* [WHAT YOU HAVE TO DO] Skip the pictures. Set down, word for word, the lines from the start of the material up to and including the line with "bpy.data.objects.remove(o)".

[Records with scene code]
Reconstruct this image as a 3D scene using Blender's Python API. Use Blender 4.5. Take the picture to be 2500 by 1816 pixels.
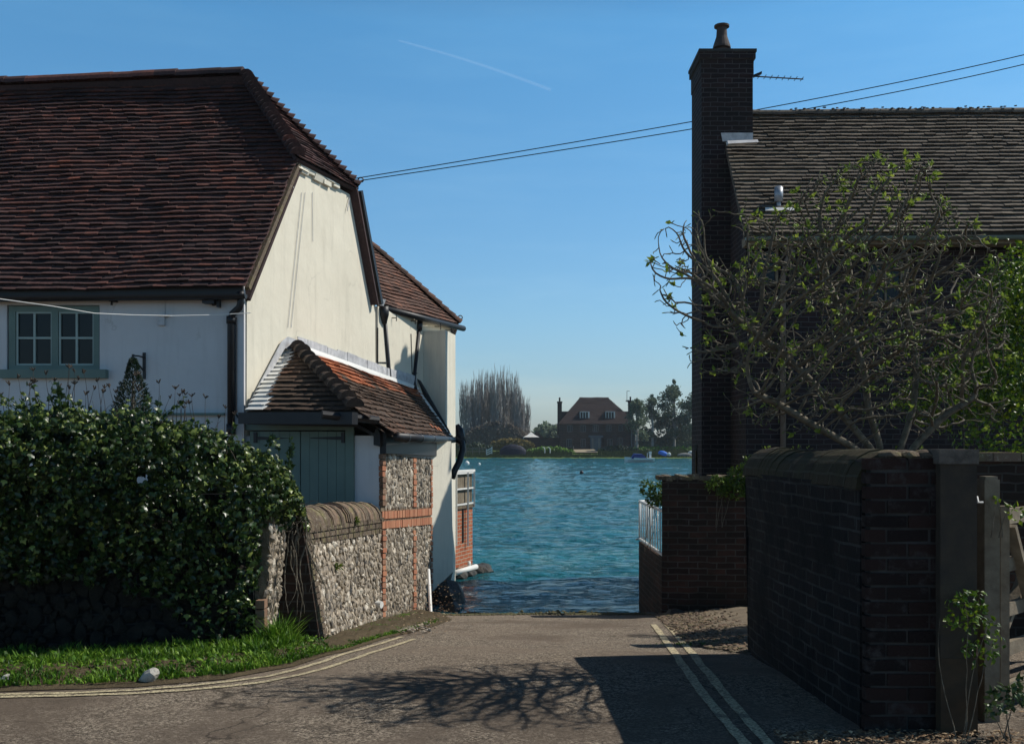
import bpy, math, random
import numpy as np
from mathutils import Vector, Matrix, noise
R = math.radians
sc = bpy.context.scene
for o in list(bpy.data.objects):
    bpy.data.objects.remove(o)

# ---------------------------------------------------------------- camera
EYE = Vector((0, 0, 1.5)); F = 2500.0; CX = 1250.0; HY = 1085.0
cam = bpy.data.cameras.new('camera'); camo = bpy.data.objects.new('camera', cam)
sc.collection.objects.link(camo); sc.camera = camo
camo.location = EYE; camo.rotation_euler = (R(90), 0, 0)
cam.sensor_width = 36; cam.sensor_fit = 'HORIZONTAL'; cam.lens = 36.0
cam.shift_y = (HY - 908) / 2500.0
cam.clip_end = 20000; cam.clip_start = 0.05
# ---------------------------------------------------------------- sky, sun, exposure
SUN_EL = 46.5; SUN_AZ = 78.5          # azimuth measured from +Y towards +X
w = bpy.data.worlds.new('World'); sc.world = w; w.use_nodes = True
nt = w.node_tree; bg = nt.nodes['Background']
sky = nt.nodes.new('ShaderNodeTexSky'); sky.sky_type = 'NISHITA'; sky.sun_disc = False
sky.sun_elevation = R(SUN_EL); sky.sun_rotation = R(SUN_AZ)
sky.air_density = 1.0; sky.dust_density = 0.6; sky.ozone_density = 1.0; sky.altitude = 0
# deepen the blue with height, as in the photograph's clear spring sky
tcw = nt.nodes.new('ShaderNodeTexCoord'); spw = nt.nodes.new('ShaderNodeSeparateXYZ'); nt.links.new(tcw.outputs['Generated'], spw.inputs[0])
rw = nt.nodes.new('ShaderNodeValToRGB'); nt.links.new(spw.outputs[2], rw.inputs[0]); cw = rw.color_ramp
SKY_STOPS = [(0.0,(0.64,0.74,0.95)), (0.12,(0.64,0.92,1.10)), (0.38,(0.52,1.08,1.30)), (0.52,(0.14,0.28,0.42)), (1.0,(0.05,0.10,0.17))]
while len(cw.elements) < len(SKY_STOPS): cw.elements.new(0.5)
for el_, (p_, c_) in zip(cw.elements, SKY_STOPS): el_.position = p_; el_.color = (*c_, 1)
nzw = nt.nodes.new('ShaderNodeTexNoise'); mpw = nt.nodes.new('ShaderNodeMapping'); mpw.inputs['Scale'].default_value = (2.0, 2.0, 14.0); mpw.inputs['Rotation'].default_value = (0.12, 0.05, 0)
nt.links.new(tcw.outputs['Generated'], mpw.inputs[0]); nt.links.new(mpw.outputs[0], nzw.inputs['Vector']); nzw.inputs['Scale'].default_value = 1.6; nzw.inputs['Detail'].default_value = 5; nzw.inputs['Roughness'].default_value = 0.6
rc = nt.nodes.new('ShaderNodeValToRGB'); nt.links.new(nzw.outputs['Fac'], rc.inputs[0]); rc.color_ramp.elements[0].position = 0.45; rc.color_ramp.elements[0].color = (1,1,1,1); rc.color_ramp.elements[1].position = 0.75; rc.color_ramp.elements[1].color = (1.22,1.10,1.04,1)
mw = nt.nodes.new('ShaderNodeMix'); mw.data_type = 'RGBA'; mw.blend_type = 'MULTIPLY'; mw.inputs[0].default_value = 1.0
nt.links.new(sky.outputs[0], mw.inputs[6]); nt.links.new(rw.outputs[0], mw.inputs[7]); mw2 = nt.nodes.new('ShaderNodeMix'); mw2.data_type = 'RGBA'; mw2.blend_type = 'MULTIPLY'; mw2.inputs[0].default_value = 1.0; nt.links.new(mw.outputs[2], mw2.inputs[6]); nt.links.new(rc.outputs[0], mw2.inputs[7]); nt.links.new(mw2.outputs[2], bg.inputs[0]); bg.inputs[1].default_value = 0.12
sl = bpy.data.lights.new('sun', 'SUN'); slo = bpy.data.objects.new('sun', sl); sc.collection.objects.link(slo)
sl.energy = 4.4; sl.angle = R(0.5); sl.color = (1.0, 0.95, 0.87)
sdir = Vector((math.sin(R(SUN_AZ)) * math.cos(R(SUN_EL)), math.cos(R(SUN_AZ)) * math.cos(R(SUN_EL)), math.sin(R(SUN_EL))))
slo.rotation_euler = sdir.to_track_quat('Z', 'Y').to_euler(); slo.location = (8, 2, 12)
sc.view_settings.view_transform = 'Standard'; sc.view_settings.look = 'None'
sc.view_settings.exposure = 0.0; sc.view_settings.gamma = 1.0
sc.render.engine = 'CYCLES'
sc.cycles.max_bounces = 5; sc.cycles.diffuse_bounces = 2

# ---------------------------------------------------------------- helpers
rng = random.Random(11)
def W(px, py, d):
    return Vector(((px - CX) / F * d, d, 1.5 + (HY - py) / F * d))
def ray(px, py):
    return Vector(((px - CX) / F, 1.0, (HY - py) / F))
def hit(px, py, p0, n):
    r = ray(px, py); t = (p0 - EYE).dot(n) / r.dot(n); return EYE + r * t
def lerp(a, b, t): return a + (b - a) * t
def pl(xs, ys, x): return float(np.interp(x, xs, ys))
def gz(y):
    return pl([-50, 6.6, 7.6, 8.6, 12.6, 13.15, 13.3, 15.0, 19, 40], [0, 0, -.06, -.17, -.60, -.68, -.76, -1.05, -1.6, -4], y)
def G(px, py):
    r = ray(px, py); t = 3.0
    while t < 40:
        p = EYE + r * t
        if p.z <= gz(p.y): return Vector((p.x, p.y, gz(p.y)))
        t += 0.01
    return p
WATER_Z = -0.88

def tag(o, label=None, cat=None, group=None, kind=None):
    if label: o['label'] = label
    if cat: o['category'] = cat
    if group: o['group'] = group
    if kind: o['kind'] = kind
    return o
ORG = {}
def thing(name, label, cat, loc, group=None):
    o = bpy.data.objects.new(name, None); sc.collection.objects.link(o)
    o.location = loc; o.empty_display_size = 0.1; ORG[o.name] = Vector(loc)
    return tag(o, label, cat, group)
class MB:
    def __init__(s): s.v = []; s.f = []; s.t = []; s.m = []; s.adds = []
    def add(s, vs, fs, tint=0.5, mi=0):
        b = len(s.v); f0 = len(s.f); s.v += [tuple(v) for v in vs]
        for f in fs: s.f.append([b + i for i in f]); s.t.append(tint); s.m.append(mi)
        s.adds.append((b, len(s.v), f0, len(s.f)))
    def quad(s, a, b, c, d, tint=0.5, mi=0): s.add([a, b, c, d], [(0, 1, 2, 3)], tint, mi)
    def poly(s, pts, tint=0.5, mi=0): s.add(pts, [tuple(range(len(pts)))], tint, mi)
    def box(s, lo, hi, tint=0.5, mi=0):
        x0, y0, z0 = lo; x1, y1, z1 = hi
        s.add([(x0,y0,z0),(x1,y0,z0),(x1,y1,z0),(x0,y1,z0),(x0,y0,z1),(x1,y0,z1),(x1,y1,z1),(x0,y1,z1)],
              [(0,3,2,1),(4,5,6,7),(0,1,5,4),(1,2,6,5),(2,3,7,6),(3,0,4,7)], tint, mi)
    def obox(s, c, ax, ay, az, tint=0.5, mi=0):   # oriented box: centre + half-axis vectors
        c = Vector(c); vs = []
        for sz in (-1, 1):
            for sx, sy in ((-1,-1),(1,-1),(1,1),(-1,1)): vs.append(c + ax*sx + ay*sy + az*sz)
        s.add(vs, [(0,3,2,1),(4,5,6,7),(0,1,5,4),(1,2,6,5),(2,3,7,6),(3,0,4,7)], tint, mi)
    def bar(s, a, b, wd, ht, up=Vector((0,0,1)), tint=0.5, mi=0):
        a = Vector(a); b = Vector(b); d = b - a; y = d.normalized(); x = y.cross(up)
        if x.length < 1e-4: x = y.cross(Vector((0,1,0)))
        x.normalize(); z = x.cross(y)
        s.obox((a+b)/2, x*wd/2, y*d.length/2, z*ht/2, tint, mi)
    def prism(s, foot, z0, z1, tint=0.5, mi=0):   # footprint counterclockwise
        n = len(foot); vs = [(p[0],p[1],z0) for p in foot] + [(p[0],p[1],z1) for p in foot]
        fs = [tuple(range(n-1,-1,-1)), tuple(range(n,2*n))] + [(i,(i+1)%n,n+(i+1)%n,n+i) for i in range(n)]
        s.add(vs, fs, tint, mi)
    def extr(s, pts, e, tint=0.5, mi=0):
        n = len(pts); pts = [Vector(p) for p in pts]; e = Vector(e)
        s.add(pts + [p+e for p in pts], [tuple(range(n)), tuple(range(2*n-1,n-1,-1))] + [((i+1)%n,i,n+i,n+(i+1)%n) for i in range(n)], tint, mi)
    def tube(s, pts, r, n=8, tint=0.5, cap=True, mi=0):
        pts = [Vector(p) for p in pts]; rs = r if isinstance(r, (list, tuple)) else [r]*len(pts)
        rings = []; ref = None
        for i, p in enumerate(pts):
            d = (pts[min(i+1,len(pts)-1)] - pts[max(i-1,0)])
            if d.length < 1e-7: d = Vector((0,0,1))
            d.normalize()
            if ref is None:
                ref = d.cross(Vector((0,0,1)))
                if ref.length < 0.05: ref = d.cross(Vector((0,1,0)))
            ref = ref - d*ref.dot(d)
            if ref.length < 1e-5: ref = d.orthogonal()
            ref.normalize(); q = d.cross(ref)
            rings.append([p + (ref*math.cos(a)+q*math.sin(a))*rs[i] for a in [2*math.pi*k/n for k in range(n)]])
        vs = [v for g in rings for v in g]; fs = []
        for i in range(len(pts)-1):
            for k in range(n):
                fs.append((i*n+k, i*n+(k+1)%n, (i+1)*n+(k+1)%n, (i+1)*n+k))
        if cap: fs.append(tuple(range(n-1,-1,-1))); fs.append(tuple(range((len(pts)-1)*n, len(pts)*n)))
        s.add(vs, fs, tint, mi)
    def lathe(s, c, prof, n=16, tint=0.5):   # prof: list of (r, z)
        c = Vector(c); vs = []; fs = []
        for r, z in prof:
            for k in range(n): a = 2*math.pi*k/n; vs.append(c + Vector((r*math.cos(a), r*math.sin(a), z)))
        for i in range(len(prof)-1):
            for k in range(n): fs.append((i*n+k, i*n+(k+1)%n, (i+1)*n+(k+1)%n, (i+1)*n+k))
        fs.append(tuple(range(n-1,-1,-1))); fs.append(tuple(range((len(prof)-1)*n, len(prof)*n)))
        s.add(vs, fs, tint)
    def arch(s, p0, p1, up, r0, r1, n=7, tint=0.5, full=math.pi):  # half-round tile from p0 to p1
        p0 = Vector(p0); p1 = Vector(p1); d = (p1-p0).normalized(); x = d.cross(up).normalized(); z = x.cross(d)
        vs = []
        for p, r in ((p0, r0), (p1, r1)):
            for k in range(n):
                a = (math.pi-full)/2 + full*k/(n-1); vs.append(p + x*math.cos(a)*r + z*math.sin(a)*r)
        fs = [(k, k+1, n+k+1, n+k) for k in range(n-1)] + [tuple(range(n-1,-1,-1)), tuple(range(n, 2*n))]
        s.add(vs, fs, tint)
    def build(s, name, mat, parent=None, origin=None, smooth=False):
        me = bpy.data.meshes.new(name); a = np.array(s.v, dtype=float)
        if parent is not None: org = ORG[parent.name]
        elif origin is not None: org = Vector(origin)
        else:
            lo = a.min(0); hi = a.max(0); org = Vector(((lo[0]+hi[0])/2, (lo[1]+hi[1])/2, lo[2]))
        a = a - np.array(org)
        me.from_pydata(a.tolist(), [], s.f)
        at = me.attributes.new('tint', 'FLOAT', 'FACE'); at.data.foreach_set('value', s.t)
        mats = mat if isinstance(mat, (list, tuple)) else [mat]
        for m in mats: me.materials.append(m)
        if len(mats) > 1: me.polygons.foreach_set('material_index', s.m)
        if smooth: me.polygons.foreach_set('use_smooth', [True]*len(s.f))
        me.update()
        o = bpy.data.objects.new(name, me); sc.collection.objects.link(o)
        if parent is not None: o.parent = parent
        else: o.location = org
        ORG[o.name] = org
        return o
def build_pieces(mb, sizes, name, mat, parent, **k):   # one object per separate piece (sizes = number of add() calls in each)
    adds = mb.adds; i = 0; out = []
    for n in sizes:
        m = MB(); m.v = []; m.f = []; m.t = []; m.m = []
        for (v0, v1, f0, f1) in adds[i:i+n]:
            b = len(m.v) - v0; m.v += mb.v[v0:v1]; m.f += [[x+b for x in f] for f in mb.f[f0:f1]]; m.t += mb.t[f0:f1]; m.m += mb.m[f0:f1]
        i += n; out.append(m.build(name, mat, parent, **k))
    return out
def struct(mb, name, mat, **k): return tag(mb.build(name, mat, **k), kind='structure')
def copy_tree(o, parent=None):
    c = o.copy(); sc.collection.objects.link(c); c.parent = parent
    if parent is None: ORG[c.name] = Vector(o.location)
    for ch in [x for x in list(bpy.data.objects) if x.parent == o]: copy_tree(ch, c)
    return c

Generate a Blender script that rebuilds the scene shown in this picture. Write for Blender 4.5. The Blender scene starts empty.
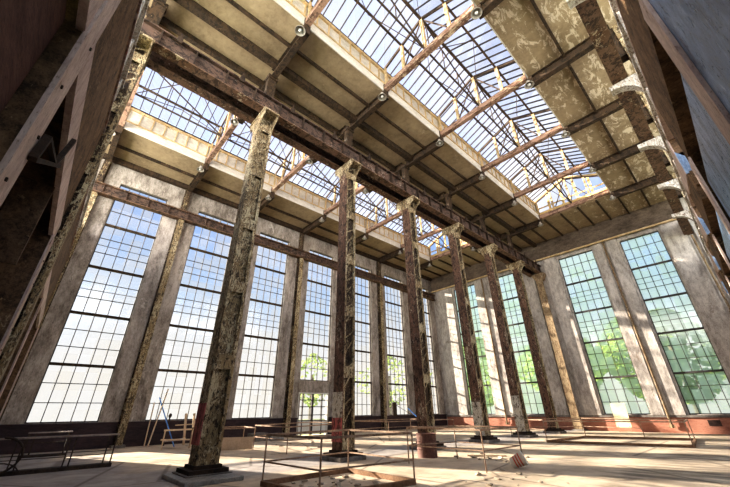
import bpy, bmesh, math, random
from math import sin, cos, pi, radians as rad
from mathutils import Vector, Matrix
random.seed(7)
sc = bpy.context.scene
col = sc.collection

# ------------------------------------------------------------------ tagging
def tag(o, label=None, cat=None, group=None, kind=None):
    if label: o['label'] = label
    if cat: o['category'] = cat
    if group: o['group'] = group
    if kind: o['kind'] = kind
    return o

def empty(name, loc, label, cat, group=None, kind=None, rz=0.0):
    o = bpy.data.objects.new(name, None)
    o.empty_display_size = 0.2
    col.objects.link(o)
    o.location = loc
    o.rotation_euler = (0, 0, rz)
    return tag(o, label, cat, group, kind)

def copy_tree(o, parent=None):
    c = o.copy()
    col.objects.link(c)
    if parent is not None:
        c.parent = parent
    for ch in list(o.children):
        copy_tree(ch, c)
    return c

# ------------------------------------------------------------------ mesh builder
class MB:
    def __init__(self):
        self.v = []
        self.f = []
    def add(self, vs, fs):
        n = len(self.v)
        self.v += [tuple(v) for v in vs]
        self.f += [tuple(i + n for i in f) for f in fs]
        return self
    def box(self, x0, x1, y0, y1, z0, z1):
        vs = [(x, y, z) for z in (z0, z1) for y in (y0, y1) for x in (x0, x1)]
        return self.add(vs, [(0, 2, 3, 1), (4, 5, 7, 6), (0, 1, 5, 4), (2, 6, 7, 3), (0, 4, 6, 2), (1, 3, 7, 5)])
    def bar(self, p, q, w, h, up=(0, 0, 1)):
        p = Vector(p); q = Vector(q); d = (q - p).normalized(); u = Vector(up)
        if abs(d.dot(u)) > 0.98: u = Vector((1, 0, 0))
        s = d.cross(u).normalized(); u = s.cross(d).normalized()
        vs = [c + s * a * w / 2 + u * b * h / 2 for c in (p, q) for b in (-1, 1) for a in (-1, 1)]
        return self.add(vs, [(0, 2, 3, 1), (4, 5, 7, 6), (0, 1, 5, 4), (2, 6, 7, 3), (0, 4, 6, 2), (1, 3, 7, 5)])
    def tube(self, pts, r, n=8):
        pts = [Vector(p) for p in pts]
        rings = []
        for i, p in enumerate(pts):
            d = (pts[min(i + 1, len(pts) - 1)] - pts[max(i - 1, 0)]).normalized()
            u = Vector((0, 0, 1)) if abs(d.z) < 0.95 else Vector((1, 0, 0))
            s = d.cross(u).normalized(); t = s.cross(d)
            rings.append([p + (s * cos(2 * pi * k / n) + t * sin(2 * pi * k / n)) * r for k in range(n)])
        vs = [v for rg in rings for v in rg]
        fs = [tuple(range(n))[::-1], tuple((len(pts) - 1) * n + k for k in range(n))]
        for i in range(len(pts) - 1):
            for k in range(n):
                a = i * n + k; b = i * n + (k + 1) % n
                fs.append((a, b, b + n, a + n))
        return self.add(vs, fs)
    def lathe(self, prof, c=(0, 0, 0), n=20):
        vs = []; fs = []
        for r, z in prof:
            for k in range(n):
                a = 2 * pi * k / n
                vs.append((c[0] + max(r, .0005) * cos(a), c[1] + max(r, .0005) * sin(a), c[2] + z))
        for i in range(len(prof) - 1):
            for k in range(n):
                a = i * n + k; b = i * n + (k + 1) % n
                fs.append((a, b, b + n, a + n))
        return self.add(vs, fs)
    def prism(self, poly, a, b, axis='y'):
        n = len(poly)
        def P(p, t):
            return {'y': (p[0], t, p[1]), 'x': (t, p[0], p[1]), 'z': (p[0], p[1], t)}[axis]
        vs = [P(p, a) for p in poly] + [P(p, b) for p in poly]
        fs = [tuple(range(n))[::-1], tuple(range(n, 2 * n))]
        for k in range(n):
            fs.append((k, (k + 1) % n, (k + 1) % n + n, k + n))
        return self.add(vs, fs)
    def build(self, name, m, parent=None, smooth=False, bevel=0.0):
        me = bpy.data.meshes.new(name)
        me.from_pydata(self.v, [], self.f)
        bm = bmesh.new(); bm.from_mesh(me)
        bmesh.ops.recalc_face_normals(bm, faces=bm.faces)
        bm.to_mesh(me); bm.free()
        if smooth:
            for p in me.polygons: p.use_smooth = True
        me.materials.append(m)
        o = bpy.data.objects.new(name, me)
        col.objects.link(o)
        if parent is not None: o.parent = parent
        if bevel:
            b = o.modifiers.new('edge', 'BEVEL'); b.width = bevel; b.segments = 2; b.limit_method = 'ANGLE'
        return o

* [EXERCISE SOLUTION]
Reconstruct this image as a 3D scene using Blender's Python API. Use Blender 4.5. Take the picture to be 2500 by 1816 pixels.
import bpy, math, random
import numpy as np
from mathutils import Vector, Matrix, noise
R = math.radians
sc = bpy.context.scene
for o in list(bpy.data.objects):
    bpy.data.objects.remove(o)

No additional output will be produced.